» Problem
Reproduce each line of the material exactly, minus any picture.

» Recorded information
# # #
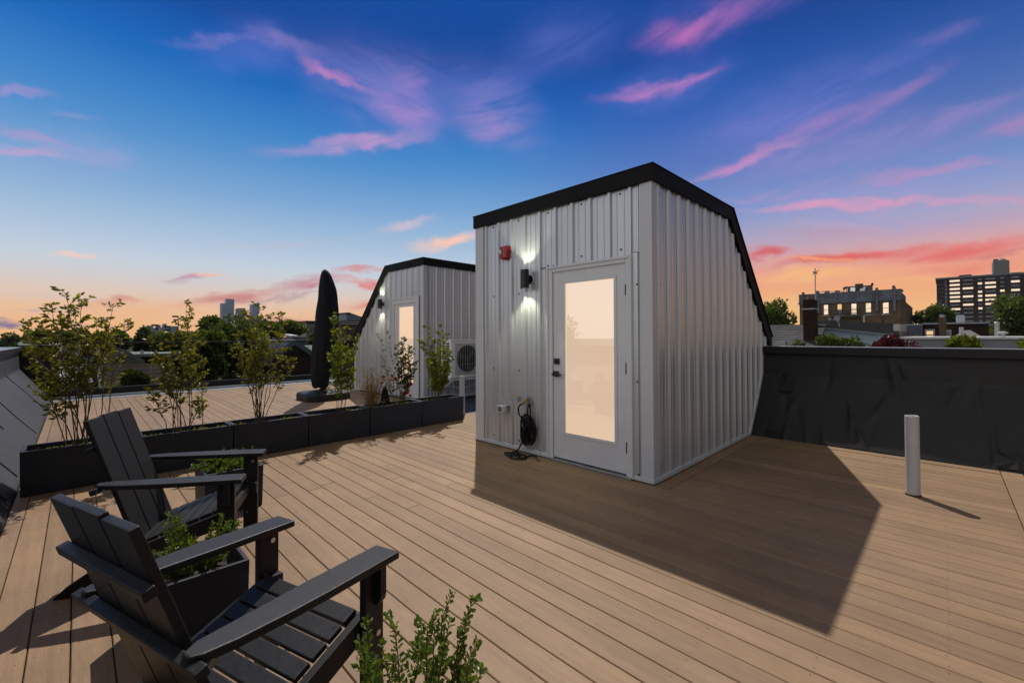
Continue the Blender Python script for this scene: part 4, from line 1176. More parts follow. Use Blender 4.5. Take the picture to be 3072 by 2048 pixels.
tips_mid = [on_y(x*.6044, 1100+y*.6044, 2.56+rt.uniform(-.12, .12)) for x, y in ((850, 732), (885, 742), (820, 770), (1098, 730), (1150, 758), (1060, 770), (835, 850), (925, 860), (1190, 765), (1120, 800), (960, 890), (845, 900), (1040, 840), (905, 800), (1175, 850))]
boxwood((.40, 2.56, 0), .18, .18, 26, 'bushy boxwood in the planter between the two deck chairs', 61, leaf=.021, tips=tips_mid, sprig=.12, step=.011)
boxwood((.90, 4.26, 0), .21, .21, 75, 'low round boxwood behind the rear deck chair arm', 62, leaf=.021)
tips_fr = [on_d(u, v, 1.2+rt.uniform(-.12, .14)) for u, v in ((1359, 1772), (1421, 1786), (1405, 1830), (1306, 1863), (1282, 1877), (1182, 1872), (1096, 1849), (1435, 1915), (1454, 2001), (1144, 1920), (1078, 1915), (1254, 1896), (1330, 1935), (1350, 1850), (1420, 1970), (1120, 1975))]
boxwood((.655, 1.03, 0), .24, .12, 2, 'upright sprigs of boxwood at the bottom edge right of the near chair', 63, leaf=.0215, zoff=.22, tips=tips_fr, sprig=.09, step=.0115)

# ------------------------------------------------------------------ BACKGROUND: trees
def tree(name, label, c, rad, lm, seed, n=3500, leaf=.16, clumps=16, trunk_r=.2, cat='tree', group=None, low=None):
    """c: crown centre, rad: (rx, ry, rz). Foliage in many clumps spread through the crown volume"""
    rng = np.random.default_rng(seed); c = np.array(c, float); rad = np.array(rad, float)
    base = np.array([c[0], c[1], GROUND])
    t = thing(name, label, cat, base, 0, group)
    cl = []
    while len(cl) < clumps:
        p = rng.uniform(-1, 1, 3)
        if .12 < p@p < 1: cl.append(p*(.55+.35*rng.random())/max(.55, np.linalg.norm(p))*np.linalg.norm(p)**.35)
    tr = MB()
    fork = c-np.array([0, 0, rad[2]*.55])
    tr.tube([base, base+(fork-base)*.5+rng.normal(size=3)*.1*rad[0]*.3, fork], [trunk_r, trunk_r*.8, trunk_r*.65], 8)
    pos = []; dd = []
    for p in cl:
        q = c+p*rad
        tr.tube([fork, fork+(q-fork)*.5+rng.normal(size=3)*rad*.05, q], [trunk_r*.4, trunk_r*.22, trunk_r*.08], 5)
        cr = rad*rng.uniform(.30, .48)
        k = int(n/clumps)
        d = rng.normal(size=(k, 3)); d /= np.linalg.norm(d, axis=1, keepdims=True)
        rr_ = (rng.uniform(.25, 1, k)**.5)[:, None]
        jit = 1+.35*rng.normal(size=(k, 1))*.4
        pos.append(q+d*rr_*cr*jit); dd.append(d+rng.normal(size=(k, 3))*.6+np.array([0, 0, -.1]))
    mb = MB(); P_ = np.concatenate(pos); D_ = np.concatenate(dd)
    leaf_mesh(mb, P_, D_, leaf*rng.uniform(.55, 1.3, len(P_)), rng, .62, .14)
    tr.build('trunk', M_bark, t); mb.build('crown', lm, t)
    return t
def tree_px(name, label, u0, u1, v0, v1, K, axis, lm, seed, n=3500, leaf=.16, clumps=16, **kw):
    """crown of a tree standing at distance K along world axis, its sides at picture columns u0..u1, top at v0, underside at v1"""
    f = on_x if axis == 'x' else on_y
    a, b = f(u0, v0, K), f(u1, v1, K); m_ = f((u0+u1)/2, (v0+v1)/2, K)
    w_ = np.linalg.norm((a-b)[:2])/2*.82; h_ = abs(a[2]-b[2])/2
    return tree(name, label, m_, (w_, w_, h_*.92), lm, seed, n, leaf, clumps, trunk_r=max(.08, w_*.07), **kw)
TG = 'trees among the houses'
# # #
» Answer below
Continue the Blender Python script for this scene: part 4, from line 1176. More parts follow. Use Blender 4.5. Take the picture to be 3072 by 2048 pixels.
tips_mid = [on_y(x*.6044, 1100+y*.6044, 2.56+rt.uniform(-.12, .12)) for x, y in ((850, 732), (885, 742), (820, 770), (1098, 730), (1150, 758), (1060, 770), (835, 850), (925, 860), (1190, 765), (1120, 800), (960, 890), (845, 900), (1040, 840), (905, 800), (1175, 850))]
boxwood((.40, 2.56, 0), .18, .18, 26, 'bushy boxwood in the planter between the two deck chairs', 61, leaf=.021, tips=tips_mid, sprig=.12, step=.011)
boxwood((.90, 4.26, 0), .21, .21, 75, 'low round boxwood behind the rear deck chair arm', 62, leaf=.021)
tips_fr = [on_d(u, v, 1.2+rt.uniform(-.12, .14)) for u, v in ((1359, 1772), (1421, 1786), (1405, 1830), (1306, 1863), (1282, 1877), (1182, 1872), (1096, 1849), (1435, 1915), (1454, 2001), (1144, 1920), (1078, 1915), (1254, 1896), (1330, 1935), (1350, 1850), (1420, 1970), (1120, 1975))]
boxwood((.655, 1.03, 0), .24, .12, 2, 'upright sprigs of boxwood at the bottom edge right of the near chair', 63, leaf=.0215, zoff=.22, tips=tips_fr, sprig=.09, step=.0115)

# ------------------------------------------------------------------ BACKGROUND: trees
def tree(name, label, c, rad, lm, seed, n=3500, leaf=.16, clumps=16, trunk_r=.2, cat='tree', group=None, low=None):
    """c: crown centre, rad: (rx, ry, rz). Foliage in many clumps spread through the crown volume"""
    rng = np.random.default_rng(seed); c = np.array(c, float); rad = np.array(rad, float)
    base = np.array([c[0], c[1], GROUND])
    t = thing(name, label, cat, base, 0, group)
    cl = []
    while len(cl) < clumps:
        p = rng.uniform(-1, 1, 3)
        if .12 < p@p < 1: cl.append(p*(.55+.35*rng.random())/max(.55, np.linalg.norm(p))*np.linalg.norm(p)**.35)
    tr = MB()
    fork = c-np.array([0, 0, rad[2]*.55])
    tr.tube([base, base+(fork-base)*.5+rng.normal(size=3)*.1*rad[0]*.3, fork], [trunk_r, trunk_r*.8, trunk_r*.65], 8)
    pos = []; dd = []
    for p in cl:
        q = c+p*rad
        tr.tube([fork, fork+(q-fork)*.5+rng.normal(size=3)*rad*.05, q], [trunk_r*.4, trunk_r*.22, trunk_r*.08], 5)
        cr = rad*rng.uniform(.30, .48)
        k = int(n/clumps)
        d = rng.normal(size=(k, 3)); d /= np.linalg.norm(d, axis=1, keepdims=True)
        rr_ = (rng.uniform(.25, 1, k)**.5)[:, None]
        jit = 1+.35*rng.normal(size=(k, 1))*.4
        pos.append(q+d*rr_*cr*jit); dd.append(d+rng.normal(size=(k, 3))*.6+np.array([0, 0, -.1]))
    mb = MB(); P_ = np.concatenate(pos); D_ = np.concatenate(dd)
    leaf_mesh(mb, P_, D_, leaf*rng.uniform(.55, 1.3, len(P_)), rng, .62, .14)
    tr.build('trunk', M_bark, t); mb.build('crown', lm, t)
    return t
def tree_px(name, label, u0, u1, v0, v1, K, axis, lm, seed, n=3500, leaf=.16, clumps=16, **kw):
    """crown of a tree standing at distance K along world axis, its sides at picture columns u0..u1, top at v0, underside at v1"""
    f = on_x if axis == 'x' else on_y
    a, b = f(u0, v0, K), f(u1, v1, K); m_ = f((u0+u1)/2, (v0+v1)/2, K)
    w_ = np.linalg.norm((a-b)[:2])/2*.82; h_ = abs(a[2]-b[2])/2
    return tree(name, label, m_, (w_, w_, h_*.92), lm, seed, n, leaf, clumps, trunk_r=max(.08, w_*.07), **kw)
TG = 'trees among the houses'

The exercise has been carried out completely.